- Exercise description
For this exercise, return only the lines from the line containing "What Blender Python" through the line containing "nrng = np.random.default_rng(7)", both ends included, exactly as they are.

- The data

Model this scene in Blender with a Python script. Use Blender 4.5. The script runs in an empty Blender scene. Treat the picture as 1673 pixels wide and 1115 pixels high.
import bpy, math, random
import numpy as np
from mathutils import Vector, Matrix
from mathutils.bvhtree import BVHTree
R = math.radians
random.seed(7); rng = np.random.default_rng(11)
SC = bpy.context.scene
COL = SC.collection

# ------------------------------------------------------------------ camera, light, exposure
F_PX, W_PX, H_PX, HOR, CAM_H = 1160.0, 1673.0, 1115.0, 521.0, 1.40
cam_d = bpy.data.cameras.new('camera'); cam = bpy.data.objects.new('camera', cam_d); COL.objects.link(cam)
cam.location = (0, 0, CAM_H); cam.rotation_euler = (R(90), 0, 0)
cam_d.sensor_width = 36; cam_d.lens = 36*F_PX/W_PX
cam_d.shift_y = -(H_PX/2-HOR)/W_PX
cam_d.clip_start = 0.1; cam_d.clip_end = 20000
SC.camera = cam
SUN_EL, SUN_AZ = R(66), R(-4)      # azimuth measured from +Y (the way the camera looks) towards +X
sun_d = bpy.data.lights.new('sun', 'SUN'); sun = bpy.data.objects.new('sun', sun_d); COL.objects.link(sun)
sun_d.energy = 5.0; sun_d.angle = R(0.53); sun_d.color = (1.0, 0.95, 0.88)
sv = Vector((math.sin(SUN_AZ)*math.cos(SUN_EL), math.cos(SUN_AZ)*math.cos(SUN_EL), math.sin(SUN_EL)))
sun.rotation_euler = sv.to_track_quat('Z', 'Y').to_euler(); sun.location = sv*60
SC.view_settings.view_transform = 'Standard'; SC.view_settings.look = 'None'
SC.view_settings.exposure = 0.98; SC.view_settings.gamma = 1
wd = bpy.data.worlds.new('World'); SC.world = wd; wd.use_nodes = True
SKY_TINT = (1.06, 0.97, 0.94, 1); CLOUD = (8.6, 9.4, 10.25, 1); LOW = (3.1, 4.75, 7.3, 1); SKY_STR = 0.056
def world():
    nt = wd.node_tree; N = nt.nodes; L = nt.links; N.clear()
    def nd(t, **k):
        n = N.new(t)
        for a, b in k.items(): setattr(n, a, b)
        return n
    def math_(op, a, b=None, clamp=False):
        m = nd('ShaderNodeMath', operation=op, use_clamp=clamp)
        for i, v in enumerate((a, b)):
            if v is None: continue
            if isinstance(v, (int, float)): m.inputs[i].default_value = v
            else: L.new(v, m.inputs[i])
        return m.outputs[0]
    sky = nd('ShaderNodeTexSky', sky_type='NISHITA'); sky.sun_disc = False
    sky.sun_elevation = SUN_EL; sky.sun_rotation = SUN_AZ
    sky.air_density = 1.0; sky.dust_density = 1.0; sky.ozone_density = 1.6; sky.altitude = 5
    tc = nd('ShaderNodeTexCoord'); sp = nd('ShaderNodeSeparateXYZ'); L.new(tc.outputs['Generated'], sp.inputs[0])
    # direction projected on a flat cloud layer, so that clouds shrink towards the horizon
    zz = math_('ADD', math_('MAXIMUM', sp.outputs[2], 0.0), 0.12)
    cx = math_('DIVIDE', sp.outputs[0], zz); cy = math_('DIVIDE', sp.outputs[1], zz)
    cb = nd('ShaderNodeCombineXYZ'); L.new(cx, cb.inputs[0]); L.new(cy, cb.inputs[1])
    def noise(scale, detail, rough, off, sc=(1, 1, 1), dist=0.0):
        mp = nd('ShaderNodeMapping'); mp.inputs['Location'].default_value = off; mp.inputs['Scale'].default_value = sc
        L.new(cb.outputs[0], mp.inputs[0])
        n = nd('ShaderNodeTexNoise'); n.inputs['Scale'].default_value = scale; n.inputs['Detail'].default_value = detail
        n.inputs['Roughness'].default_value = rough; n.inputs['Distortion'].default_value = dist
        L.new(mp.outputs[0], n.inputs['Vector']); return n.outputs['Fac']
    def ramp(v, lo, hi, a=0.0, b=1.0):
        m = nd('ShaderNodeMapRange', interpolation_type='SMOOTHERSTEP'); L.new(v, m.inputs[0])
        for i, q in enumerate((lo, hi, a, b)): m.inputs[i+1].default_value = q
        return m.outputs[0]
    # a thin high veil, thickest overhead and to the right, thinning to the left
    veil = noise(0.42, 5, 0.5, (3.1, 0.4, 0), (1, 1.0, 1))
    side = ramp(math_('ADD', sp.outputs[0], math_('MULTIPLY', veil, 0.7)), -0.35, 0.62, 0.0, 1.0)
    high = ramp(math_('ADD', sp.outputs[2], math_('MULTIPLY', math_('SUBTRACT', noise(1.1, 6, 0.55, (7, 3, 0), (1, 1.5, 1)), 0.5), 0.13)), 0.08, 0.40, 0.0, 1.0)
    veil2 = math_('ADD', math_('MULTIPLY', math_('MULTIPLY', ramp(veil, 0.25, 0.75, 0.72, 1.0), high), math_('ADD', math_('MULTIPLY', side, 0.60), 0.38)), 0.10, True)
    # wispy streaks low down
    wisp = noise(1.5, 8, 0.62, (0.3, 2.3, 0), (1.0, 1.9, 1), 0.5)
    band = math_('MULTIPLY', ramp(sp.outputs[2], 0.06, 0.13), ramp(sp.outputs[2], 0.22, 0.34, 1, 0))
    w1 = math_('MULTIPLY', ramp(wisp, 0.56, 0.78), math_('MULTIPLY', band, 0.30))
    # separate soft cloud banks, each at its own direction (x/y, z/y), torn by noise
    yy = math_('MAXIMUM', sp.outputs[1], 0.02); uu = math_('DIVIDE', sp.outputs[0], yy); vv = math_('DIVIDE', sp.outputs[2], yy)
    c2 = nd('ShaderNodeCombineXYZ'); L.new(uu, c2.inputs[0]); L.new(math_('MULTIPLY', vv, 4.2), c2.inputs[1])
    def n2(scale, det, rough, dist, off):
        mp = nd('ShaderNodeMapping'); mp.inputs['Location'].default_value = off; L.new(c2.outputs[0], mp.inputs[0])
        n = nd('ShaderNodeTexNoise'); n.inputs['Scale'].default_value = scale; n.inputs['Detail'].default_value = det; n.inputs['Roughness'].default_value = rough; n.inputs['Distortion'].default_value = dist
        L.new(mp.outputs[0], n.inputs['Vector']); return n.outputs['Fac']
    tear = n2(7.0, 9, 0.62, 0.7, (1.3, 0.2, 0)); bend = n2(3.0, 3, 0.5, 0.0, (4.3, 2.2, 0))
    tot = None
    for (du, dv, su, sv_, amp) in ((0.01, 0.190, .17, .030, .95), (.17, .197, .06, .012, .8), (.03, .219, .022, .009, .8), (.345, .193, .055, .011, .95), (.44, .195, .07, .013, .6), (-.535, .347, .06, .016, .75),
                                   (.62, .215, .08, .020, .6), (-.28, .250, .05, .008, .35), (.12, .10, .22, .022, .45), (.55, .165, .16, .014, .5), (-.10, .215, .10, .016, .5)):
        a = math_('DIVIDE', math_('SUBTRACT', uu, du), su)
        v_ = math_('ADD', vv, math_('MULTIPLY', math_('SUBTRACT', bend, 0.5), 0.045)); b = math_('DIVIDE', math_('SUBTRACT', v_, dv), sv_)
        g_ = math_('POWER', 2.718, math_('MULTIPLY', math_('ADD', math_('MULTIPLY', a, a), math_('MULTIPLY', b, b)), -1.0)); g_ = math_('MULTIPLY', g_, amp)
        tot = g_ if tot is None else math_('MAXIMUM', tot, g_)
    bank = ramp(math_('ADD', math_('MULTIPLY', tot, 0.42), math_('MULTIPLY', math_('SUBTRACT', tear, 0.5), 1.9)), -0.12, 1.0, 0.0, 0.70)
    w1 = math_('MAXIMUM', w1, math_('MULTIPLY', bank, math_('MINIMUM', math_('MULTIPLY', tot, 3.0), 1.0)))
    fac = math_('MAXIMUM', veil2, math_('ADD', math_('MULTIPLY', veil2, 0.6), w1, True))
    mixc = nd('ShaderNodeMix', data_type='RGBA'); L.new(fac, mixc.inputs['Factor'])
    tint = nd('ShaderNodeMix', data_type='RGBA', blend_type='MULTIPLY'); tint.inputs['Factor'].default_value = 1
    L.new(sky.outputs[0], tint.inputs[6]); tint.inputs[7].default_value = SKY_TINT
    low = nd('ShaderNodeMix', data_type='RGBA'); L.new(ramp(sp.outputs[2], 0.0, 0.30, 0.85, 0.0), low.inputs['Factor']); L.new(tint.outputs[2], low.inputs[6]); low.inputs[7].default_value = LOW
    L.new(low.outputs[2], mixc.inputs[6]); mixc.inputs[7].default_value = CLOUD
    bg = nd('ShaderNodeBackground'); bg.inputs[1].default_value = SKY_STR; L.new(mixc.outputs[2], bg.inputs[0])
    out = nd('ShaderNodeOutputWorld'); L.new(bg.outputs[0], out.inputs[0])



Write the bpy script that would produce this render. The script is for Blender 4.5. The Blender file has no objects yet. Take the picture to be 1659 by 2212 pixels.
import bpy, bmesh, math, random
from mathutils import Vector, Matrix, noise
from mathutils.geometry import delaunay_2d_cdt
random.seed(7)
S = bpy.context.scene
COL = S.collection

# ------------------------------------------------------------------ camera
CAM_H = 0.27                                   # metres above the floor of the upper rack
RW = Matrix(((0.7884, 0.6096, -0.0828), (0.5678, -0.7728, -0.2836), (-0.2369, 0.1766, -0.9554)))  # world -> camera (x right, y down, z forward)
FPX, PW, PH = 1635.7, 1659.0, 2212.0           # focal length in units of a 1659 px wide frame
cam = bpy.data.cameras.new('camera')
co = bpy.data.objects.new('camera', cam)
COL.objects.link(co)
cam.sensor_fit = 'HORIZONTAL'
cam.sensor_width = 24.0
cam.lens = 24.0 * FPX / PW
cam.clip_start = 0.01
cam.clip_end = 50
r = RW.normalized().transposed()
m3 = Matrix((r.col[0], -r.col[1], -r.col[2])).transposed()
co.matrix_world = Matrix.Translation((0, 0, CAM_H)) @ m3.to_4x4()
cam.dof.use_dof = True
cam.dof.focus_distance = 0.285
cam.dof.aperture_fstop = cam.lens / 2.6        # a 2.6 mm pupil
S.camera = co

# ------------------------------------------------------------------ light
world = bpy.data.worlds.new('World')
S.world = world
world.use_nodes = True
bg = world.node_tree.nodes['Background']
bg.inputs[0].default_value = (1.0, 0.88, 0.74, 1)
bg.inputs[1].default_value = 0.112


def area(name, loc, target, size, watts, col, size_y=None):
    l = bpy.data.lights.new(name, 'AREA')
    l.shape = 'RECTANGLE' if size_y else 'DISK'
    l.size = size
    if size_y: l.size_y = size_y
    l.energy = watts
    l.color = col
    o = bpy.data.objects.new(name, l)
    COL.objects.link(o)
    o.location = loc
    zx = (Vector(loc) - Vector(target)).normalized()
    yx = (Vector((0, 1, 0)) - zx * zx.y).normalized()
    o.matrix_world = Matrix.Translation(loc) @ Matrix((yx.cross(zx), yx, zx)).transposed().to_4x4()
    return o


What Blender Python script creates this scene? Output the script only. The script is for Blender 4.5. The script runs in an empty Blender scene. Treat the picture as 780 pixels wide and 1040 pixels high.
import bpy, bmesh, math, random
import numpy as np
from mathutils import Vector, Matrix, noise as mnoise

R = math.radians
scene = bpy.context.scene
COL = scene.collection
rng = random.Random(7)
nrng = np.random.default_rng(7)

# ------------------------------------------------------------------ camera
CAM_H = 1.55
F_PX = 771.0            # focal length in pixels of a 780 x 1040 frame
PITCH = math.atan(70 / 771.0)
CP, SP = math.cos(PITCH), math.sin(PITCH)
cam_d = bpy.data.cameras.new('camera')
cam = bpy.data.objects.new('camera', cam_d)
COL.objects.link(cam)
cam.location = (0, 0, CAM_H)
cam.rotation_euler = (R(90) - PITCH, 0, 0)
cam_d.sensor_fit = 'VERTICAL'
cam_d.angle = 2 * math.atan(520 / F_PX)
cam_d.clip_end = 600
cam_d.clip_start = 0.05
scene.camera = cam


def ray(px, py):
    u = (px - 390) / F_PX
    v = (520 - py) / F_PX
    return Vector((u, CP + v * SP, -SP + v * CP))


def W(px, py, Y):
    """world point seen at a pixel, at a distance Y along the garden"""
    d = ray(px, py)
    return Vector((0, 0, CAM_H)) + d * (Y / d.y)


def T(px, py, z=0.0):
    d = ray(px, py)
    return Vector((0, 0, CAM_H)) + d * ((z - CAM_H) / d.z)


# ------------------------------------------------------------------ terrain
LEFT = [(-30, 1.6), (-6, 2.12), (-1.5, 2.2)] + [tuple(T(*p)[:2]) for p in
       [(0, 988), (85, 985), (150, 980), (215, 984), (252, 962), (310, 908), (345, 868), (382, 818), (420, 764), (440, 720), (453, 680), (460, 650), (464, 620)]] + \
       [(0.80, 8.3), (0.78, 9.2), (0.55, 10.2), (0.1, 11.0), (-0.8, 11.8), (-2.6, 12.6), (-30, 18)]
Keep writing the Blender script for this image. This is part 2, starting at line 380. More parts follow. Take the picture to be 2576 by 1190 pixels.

- In response
What Blender Python script creates this scene? Output the script only. The script is for Blender 4.5. The script runs in an empty Blender scene. Treat the picture as 780 pixels wide and 1040 pixels high.
import bpy, bmesh, math, random
import numpy as np
from mathutils import Vector, Matrix, noise as mnoise

R = math.radians
scene = bpy.context.scene
COL = scene.collection
rng = random.Random(7)
nrng = np.random.default_rng(7)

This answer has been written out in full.